Copy exactly the lines of the material below that run from the one containing "warm*sstep(-.75, -.1, n1+.5*n3)*.95)" through the one containing "1.5)*.5*sstep(-.3, .2, n2))". Copy no other lines.

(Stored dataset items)
════════════════════

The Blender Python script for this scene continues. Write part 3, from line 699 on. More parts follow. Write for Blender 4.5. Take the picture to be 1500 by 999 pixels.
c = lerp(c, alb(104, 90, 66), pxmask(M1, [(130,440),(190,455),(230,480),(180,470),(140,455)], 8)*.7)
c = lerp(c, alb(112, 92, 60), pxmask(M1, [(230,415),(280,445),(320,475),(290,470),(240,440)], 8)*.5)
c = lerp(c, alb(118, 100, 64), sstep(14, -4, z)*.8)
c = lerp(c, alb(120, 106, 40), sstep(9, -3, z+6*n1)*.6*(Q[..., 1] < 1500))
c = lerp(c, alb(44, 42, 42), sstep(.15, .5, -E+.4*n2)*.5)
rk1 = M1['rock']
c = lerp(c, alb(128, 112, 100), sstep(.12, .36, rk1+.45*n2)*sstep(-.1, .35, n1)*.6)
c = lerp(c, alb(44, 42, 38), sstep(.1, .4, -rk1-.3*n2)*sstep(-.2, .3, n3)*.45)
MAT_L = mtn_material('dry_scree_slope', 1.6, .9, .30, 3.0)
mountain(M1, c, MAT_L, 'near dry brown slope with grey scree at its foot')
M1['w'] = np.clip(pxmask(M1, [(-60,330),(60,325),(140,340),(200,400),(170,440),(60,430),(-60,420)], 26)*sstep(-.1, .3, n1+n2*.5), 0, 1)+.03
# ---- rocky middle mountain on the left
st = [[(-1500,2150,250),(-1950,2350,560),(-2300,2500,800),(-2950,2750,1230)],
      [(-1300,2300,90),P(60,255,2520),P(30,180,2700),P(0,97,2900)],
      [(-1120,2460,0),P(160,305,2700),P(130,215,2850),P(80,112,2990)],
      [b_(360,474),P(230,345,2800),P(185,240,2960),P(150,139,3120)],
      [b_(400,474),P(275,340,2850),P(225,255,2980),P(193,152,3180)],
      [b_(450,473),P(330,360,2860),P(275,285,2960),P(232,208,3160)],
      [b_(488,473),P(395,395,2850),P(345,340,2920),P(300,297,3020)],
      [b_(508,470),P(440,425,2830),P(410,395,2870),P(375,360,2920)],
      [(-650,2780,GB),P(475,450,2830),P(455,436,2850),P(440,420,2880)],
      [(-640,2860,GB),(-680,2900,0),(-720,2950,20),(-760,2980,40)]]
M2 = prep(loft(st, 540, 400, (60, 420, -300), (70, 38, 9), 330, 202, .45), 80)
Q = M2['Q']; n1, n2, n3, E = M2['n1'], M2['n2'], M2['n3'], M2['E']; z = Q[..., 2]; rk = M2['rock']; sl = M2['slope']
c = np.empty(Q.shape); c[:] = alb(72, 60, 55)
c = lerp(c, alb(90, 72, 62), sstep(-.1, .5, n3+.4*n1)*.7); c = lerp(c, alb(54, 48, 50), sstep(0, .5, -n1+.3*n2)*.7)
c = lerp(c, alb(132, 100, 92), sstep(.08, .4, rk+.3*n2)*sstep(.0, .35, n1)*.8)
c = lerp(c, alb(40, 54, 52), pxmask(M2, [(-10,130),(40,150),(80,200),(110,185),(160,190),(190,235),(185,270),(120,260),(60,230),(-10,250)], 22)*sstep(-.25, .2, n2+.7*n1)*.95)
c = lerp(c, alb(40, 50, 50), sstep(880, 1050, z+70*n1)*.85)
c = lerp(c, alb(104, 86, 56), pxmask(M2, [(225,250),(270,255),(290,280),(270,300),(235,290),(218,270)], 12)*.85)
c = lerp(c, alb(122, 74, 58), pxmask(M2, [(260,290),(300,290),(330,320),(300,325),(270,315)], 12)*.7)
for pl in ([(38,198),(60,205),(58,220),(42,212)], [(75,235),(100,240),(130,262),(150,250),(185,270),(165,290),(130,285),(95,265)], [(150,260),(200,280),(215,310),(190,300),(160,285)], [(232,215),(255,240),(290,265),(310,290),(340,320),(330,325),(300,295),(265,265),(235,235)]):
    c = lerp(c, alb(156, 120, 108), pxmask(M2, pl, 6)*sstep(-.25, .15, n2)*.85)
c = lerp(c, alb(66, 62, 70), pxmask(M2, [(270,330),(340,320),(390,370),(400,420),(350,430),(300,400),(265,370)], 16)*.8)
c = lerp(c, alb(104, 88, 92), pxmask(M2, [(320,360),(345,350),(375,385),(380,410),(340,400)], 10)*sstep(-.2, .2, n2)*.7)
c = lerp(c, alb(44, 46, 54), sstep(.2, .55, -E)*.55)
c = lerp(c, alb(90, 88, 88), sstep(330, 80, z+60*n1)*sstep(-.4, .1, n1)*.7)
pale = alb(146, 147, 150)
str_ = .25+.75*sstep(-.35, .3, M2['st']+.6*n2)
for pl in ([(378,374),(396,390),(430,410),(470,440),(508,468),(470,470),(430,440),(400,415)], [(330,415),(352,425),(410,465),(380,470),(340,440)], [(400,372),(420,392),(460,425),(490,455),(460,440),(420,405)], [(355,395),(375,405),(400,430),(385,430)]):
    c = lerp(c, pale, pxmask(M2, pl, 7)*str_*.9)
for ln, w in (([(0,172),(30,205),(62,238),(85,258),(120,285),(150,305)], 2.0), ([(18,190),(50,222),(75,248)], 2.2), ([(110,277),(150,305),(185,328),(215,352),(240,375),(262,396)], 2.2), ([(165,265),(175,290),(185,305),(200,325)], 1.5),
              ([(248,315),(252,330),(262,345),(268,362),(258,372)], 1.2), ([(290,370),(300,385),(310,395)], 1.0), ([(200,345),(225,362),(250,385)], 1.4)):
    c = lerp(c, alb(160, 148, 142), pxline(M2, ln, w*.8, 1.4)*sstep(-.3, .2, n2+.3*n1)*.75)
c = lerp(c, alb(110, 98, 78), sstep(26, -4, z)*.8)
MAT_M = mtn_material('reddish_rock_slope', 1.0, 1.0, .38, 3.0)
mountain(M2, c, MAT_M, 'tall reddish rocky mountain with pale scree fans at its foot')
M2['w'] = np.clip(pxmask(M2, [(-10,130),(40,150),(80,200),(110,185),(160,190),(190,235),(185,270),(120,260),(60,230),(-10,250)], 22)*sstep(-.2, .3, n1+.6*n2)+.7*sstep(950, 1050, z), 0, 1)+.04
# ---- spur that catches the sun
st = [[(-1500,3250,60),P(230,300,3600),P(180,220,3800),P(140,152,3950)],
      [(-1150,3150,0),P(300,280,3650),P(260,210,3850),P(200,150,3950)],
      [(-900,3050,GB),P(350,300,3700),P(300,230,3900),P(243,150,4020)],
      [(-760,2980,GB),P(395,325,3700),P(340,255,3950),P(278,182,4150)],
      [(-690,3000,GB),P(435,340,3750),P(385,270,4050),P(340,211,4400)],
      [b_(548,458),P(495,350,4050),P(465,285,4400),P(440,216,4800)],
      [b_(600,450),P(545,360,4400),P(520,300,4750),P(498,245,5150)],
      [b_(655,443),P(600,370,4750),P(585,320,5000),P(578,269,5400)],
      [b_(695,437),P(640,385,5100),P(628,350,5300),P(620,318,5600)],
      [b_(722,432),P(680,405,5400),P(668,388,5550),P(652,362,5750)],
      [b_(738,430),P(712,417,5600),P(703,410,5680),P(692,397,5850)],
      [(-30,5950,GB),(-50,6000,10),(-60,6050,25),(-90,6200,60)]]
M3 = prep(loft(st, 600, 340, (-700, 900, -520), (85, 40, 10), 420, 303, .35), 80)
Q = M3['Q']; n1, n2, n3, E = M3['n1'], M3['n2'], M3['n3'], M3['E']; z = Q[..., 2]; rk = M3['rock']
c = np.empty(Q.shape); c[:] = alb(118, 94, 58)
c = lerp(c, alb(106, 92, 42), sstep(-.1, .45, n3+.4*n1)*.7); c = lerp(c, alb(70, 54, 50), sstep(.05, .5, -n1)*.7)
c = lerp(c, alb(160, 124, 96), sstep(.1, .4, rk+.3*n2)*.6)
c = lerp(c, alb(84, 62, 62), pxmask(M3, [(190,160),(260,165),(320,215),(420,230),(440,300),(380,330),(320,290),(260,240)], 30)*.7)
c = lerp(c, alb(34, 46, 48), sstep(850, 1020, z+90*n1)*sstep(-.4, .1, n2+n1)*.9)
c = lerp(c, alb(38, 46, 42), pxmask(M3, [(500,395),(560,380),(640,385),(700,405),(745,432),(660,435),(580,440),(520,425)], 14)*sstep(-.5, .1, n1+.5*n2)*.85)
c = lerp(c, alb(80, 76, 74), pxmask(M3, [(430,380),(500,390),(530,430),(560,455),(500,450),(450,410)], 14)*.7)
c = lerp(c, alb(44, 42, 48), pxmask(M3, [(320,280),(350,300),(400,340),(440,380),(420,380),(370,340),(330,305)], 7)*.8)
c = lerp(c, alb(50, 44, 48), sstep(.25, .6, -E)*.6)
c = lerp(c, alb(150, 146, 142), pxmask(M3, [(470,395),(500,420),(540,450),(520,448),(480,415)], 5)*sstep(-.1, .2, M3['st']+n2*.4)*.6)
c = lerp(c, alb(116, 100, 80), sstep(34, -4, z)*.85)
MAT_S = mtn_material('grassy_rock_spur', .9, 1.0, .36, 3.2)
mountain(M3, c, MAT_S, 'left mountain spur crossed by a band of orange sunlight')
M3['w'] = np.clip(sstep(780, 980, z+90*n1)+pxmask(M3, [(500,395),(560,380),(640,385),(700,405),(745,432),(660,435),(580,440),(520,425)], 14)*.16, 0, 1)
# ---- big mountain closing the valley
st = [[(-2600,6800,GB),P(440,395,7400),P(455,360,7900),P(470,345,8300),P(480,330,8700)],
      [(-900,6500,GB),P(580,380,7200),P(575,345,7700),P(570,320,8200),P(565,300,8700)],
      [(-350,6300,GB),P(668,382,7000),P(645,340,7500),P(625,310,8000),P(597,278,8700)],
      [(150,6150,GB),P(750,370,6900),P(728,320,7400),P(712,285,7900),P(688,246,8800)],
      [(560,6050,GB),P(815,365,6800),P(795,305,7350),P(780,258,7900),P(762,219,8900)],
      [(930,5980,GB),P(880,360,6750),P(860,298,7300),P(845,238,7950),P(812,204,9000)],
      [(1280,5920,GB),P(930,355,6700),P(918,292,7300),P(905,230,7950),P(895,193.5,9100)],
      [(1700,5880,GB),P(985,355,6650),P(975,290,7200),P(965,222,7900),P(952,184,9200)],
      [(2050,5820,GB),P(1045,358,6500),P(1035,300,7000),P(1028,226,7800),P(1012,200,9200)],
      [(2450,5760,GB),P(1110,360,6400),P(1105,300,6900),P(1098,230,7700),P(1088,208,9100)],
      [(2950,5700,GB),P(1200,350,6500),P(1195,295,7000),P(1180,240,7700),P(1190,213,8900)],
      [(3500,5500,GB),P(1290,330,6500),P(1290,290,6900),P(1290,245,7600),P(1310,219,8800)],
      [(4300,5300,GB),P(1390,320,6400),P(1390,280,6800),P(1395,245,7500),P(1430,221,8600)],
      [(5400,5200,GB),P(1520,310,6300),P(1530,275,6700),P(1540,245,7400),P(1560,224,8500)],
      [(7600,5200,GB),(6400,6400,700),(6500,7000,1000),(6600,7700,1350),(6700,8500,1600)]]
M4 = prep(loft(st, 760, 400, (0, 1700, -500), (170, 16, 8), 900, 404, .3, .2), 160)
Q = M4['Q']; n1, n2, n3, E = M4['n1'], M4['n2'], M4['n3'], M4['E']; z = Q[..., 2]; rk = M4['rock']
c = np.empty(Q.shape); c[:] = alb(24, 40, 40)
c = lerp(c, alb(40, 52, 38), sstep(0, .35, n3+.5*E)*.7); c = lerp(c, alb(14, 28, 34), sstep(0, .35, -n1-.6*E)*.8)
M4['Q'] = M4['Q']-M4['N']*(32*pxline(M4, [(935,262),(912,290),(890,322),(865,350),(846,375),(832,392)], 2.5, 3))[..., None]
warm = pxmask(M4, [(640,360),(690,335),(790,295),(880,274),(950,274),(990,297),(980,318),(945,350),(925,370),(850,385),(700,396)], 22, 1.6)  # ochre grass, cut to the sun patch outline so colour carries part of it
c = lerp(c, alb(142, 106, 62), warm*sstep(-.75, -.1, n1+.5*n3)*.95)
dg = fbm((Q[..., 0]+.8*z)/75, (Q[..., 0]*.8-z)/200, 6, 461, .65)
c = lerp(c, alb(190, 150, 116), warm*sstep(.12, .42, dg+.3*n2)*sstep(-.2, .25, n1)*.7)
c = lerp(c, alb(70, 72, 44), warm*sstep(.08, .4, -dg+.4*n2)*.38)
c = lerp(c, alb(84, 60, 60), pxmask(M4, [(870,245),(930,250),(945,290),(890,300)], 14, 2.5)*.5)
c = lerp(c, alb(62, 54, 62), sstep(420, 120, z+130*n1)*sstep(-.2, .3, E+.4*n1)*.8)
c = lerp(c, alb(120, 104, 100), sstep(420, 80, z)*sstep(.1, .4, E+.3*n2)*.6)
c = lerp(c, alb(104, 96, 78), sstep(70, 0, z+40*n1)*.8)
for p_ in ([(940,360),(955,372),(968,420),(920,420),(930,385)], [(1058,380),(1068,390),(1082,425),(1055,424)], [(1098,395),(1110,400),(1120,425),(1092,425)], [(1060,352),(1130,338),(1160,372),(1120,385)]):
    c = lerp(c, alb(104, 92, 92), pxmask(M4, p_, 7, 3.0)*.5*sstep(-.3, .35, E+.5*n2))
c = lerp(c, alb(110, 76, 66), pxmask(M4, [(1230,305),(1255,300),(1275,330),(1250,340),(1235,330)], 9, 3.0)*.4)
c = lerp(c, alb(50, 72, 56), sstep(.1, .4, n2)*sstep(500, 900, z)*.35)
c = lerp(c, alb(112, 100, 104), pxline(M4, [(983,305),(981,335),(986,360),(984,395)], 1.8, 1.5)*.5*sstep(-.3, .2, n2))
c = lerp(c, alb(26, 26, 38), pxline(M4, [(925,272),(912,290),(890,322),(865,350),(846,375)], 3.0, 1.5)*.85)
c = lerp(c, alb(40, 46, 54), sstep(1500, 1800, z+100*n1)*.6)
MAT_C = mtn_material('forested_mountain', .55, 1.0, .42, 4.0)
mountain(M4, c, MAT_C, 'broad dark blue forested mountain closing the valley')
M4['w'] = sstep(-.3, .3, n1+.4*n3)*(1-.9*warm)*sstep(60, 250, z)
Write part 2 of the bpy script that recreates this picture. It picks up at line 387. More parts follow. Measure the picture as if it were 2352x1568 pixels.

════════════════════

- Correct output -
c = lerp(c, alb(142, 106, 62), warm*sstep(-.75, -.1, n1+.5*n3)*.95)
dg = fbm((Q[..., 0]+.8*z)/75, (Q[..., 0]*.8-z)/200, 6, 461, .65)
c = lerp(c, alb(190, 150, 116), warm*sstep(.12, .42, dg+.3*n2)*sstep(-.2, .25, n1)*.7)
c = lerp(c, alb(70, 72, 44), warm*sstep(.08, .4, -dg+.4*n2)*.38)
c = lerp(c, alb(84, 60, 60), pxmask(M4, [(870,245),(930,250),(945,290),(890,300)], 14, 2.5)*.5)
c = lerp(c, alb(62, 54, 62), sstep(420, 120, z+130*n1)*sstep(-.2, .3, E+.4*n1)*.8)
c = lerp(c, alb(120, 104, 100), sstep(420, 80, z)*sstep(.1, .4, E+.3*n2)*.6)
c = lerp(c, alb(104, 96, 78), sstep(70, 0, z+40*n1)*.8)
for p_ in ([(940,360),(955,372),(968,420),(920,420),(930,385)], [(1058,380),(1068,390),(1082,425),(1055,424)], [(1098,395),(1110,400),(1120,425),(1092,425)], [(1060,352),(1130,338),(1160,372),(1120,385)]):
    c = lerp(c, alb(104, 92, 92), pxmask(M4, p_, 7, 3.0)*.5*sstep(-.3, .35, E+.5*n2))
c = lerp(c, alb(110, 76, 66), pxmask(M4, [(1230,305),(1255,300),(1275,330),(1250,340),(1235,330)], 9, 3.0)*.4)
c = lerp(c, alb(50, 72, 56), sstep(.1, .4, n2)*sstep(500, 900, z)*.35)
c = lerp(c, alb(112, 100, 104), pxline(M4, [(983,305),(981,335),(986,360),(984,395)], 1.8, 1.5)*.5*sstep(-.3, .2, n2))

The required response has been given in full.